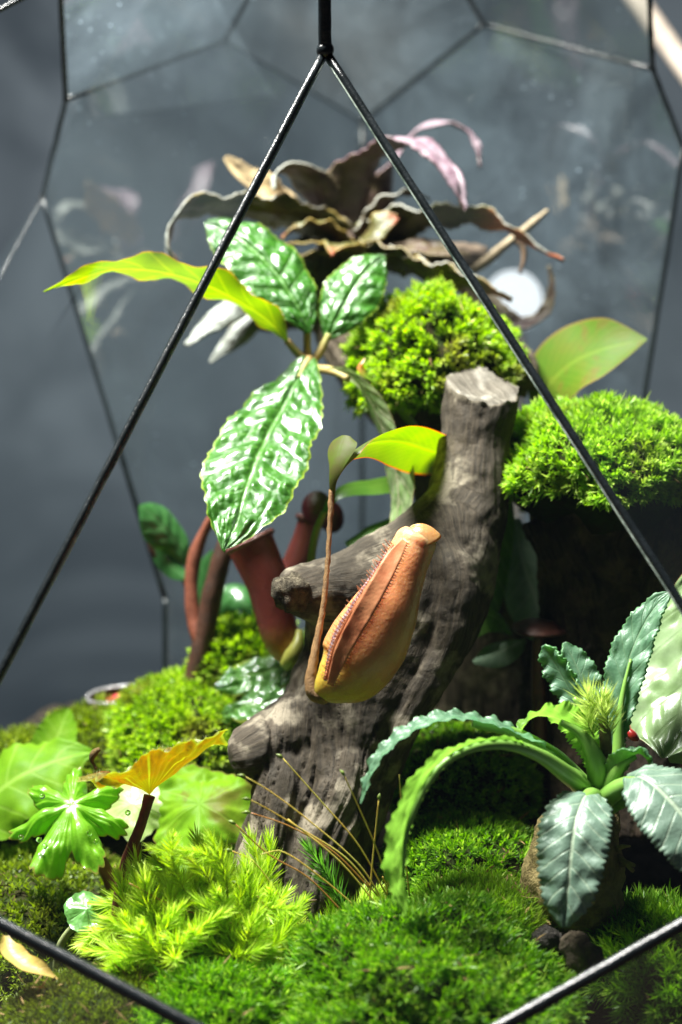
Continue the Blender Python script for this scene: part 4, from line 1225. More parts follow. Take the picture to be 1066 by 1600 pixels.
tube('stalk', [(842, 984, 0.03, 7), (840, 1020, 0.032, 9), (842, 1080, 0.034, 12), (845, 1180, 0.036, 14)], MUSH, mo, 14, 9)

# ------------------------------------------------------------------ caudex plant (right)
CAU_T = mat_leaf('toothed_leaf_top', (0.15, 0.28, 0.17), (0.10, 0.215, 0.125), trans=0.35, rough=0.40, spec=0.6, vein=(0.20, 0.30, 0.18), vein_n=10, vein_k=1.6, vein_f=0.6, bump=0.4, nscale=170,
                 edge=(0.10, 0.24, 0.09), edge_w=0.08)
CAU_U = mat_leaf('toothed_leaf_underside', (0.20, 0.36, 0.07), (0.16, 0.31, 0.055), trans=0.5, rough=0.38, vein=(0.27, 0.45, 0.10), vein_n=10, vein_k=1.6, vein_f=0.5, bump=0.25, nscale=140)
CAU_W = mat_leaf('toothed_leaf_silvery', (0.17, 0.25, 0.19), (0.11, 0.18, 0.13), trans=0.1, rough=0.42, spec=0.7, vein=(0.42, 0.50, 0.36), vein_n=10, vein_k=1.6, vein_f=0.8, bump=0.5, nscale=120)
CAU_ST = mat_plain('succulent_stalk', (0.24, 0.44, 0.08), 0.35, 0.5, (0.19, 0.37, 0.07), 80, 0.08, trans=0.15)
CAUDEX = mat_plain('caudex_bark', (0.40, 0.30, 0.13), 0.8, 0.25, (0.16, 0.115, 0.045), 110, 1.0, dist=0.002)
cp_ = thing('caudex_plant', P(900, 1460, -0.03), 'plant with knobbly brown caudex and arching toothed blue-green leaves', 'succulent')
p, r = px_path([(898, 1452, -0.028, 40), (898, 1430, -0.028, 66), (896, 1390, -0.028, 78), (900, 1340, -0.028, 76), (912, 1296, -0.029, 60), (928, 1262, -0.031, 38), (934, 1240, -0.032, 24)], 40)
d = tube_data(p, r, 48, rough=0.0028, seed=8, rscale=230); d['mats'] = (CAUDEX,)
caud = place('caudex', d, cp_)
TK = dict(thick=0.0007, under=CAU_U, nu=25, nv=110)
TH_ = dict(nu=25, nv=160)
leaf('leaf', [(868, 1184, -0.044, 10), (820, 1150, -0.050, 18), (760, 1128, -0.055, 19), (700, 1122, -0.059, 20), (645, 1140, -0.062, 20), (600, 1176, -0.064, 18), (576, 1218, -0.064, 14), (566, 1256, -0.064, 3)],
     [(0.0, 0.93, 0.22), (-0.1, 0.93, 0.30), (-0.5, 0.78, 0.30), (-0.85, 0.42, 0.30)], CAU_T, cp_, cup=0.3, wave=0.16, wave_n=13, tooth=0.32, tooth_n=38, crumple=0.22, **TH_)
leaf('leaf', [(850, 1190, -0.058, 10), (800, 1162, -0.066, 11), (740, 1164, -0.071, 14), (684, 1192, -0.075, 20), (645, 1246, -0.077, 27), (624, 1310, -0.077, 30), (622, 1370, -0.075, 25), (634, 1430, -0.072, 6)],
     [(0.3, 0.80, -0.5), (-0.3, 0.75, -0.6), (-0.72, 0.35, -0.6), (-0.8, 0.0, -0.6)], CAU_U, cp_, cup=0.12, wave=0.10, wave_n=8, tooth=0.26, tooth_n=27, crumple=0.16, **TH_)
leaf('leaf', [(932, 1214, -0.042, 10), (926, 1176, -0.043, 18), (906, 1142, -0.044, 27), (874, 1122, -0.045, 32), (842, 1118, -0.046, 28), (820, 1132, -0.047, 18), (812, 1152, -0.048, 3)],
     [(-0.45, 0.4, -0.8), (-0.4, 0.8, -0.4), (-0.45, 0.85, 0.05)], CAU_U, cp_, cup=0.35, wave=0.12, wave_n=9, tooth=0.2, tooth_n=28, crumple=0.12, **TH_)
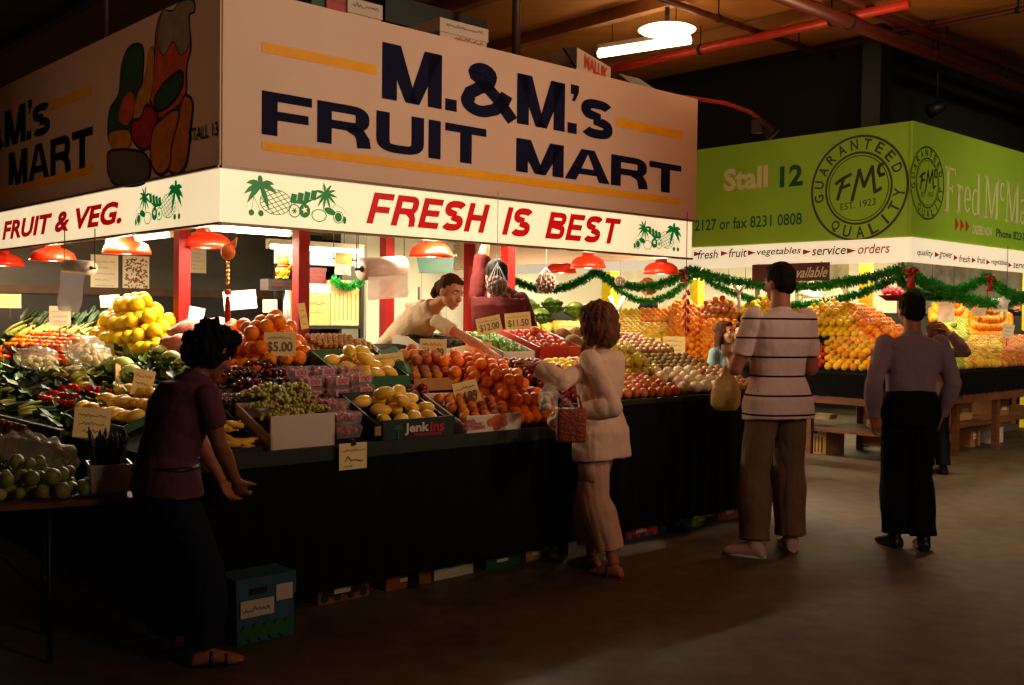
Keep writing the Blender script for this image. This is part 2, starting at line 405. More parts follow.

* [SET PROBLEM]: Only the lines from the top of the data through the line with "MUSH, mo, 14, 9)" should be quoted, exactly and with both ends kept; skip the pictures.

* [TASK SOLUTION]:
Continue the Blender Python script for this scene: part 4, from line 1225. More parts follow. Take the picture to be 1066 by 1600 pixels.
tube('stalk', [(842, 984, 0.03, 7), (840, 1020, 0.032, 9), (842, 1080, 0.034, 12), (845, 1180, 0.036, 14)], MUSH, mo, 14, 9)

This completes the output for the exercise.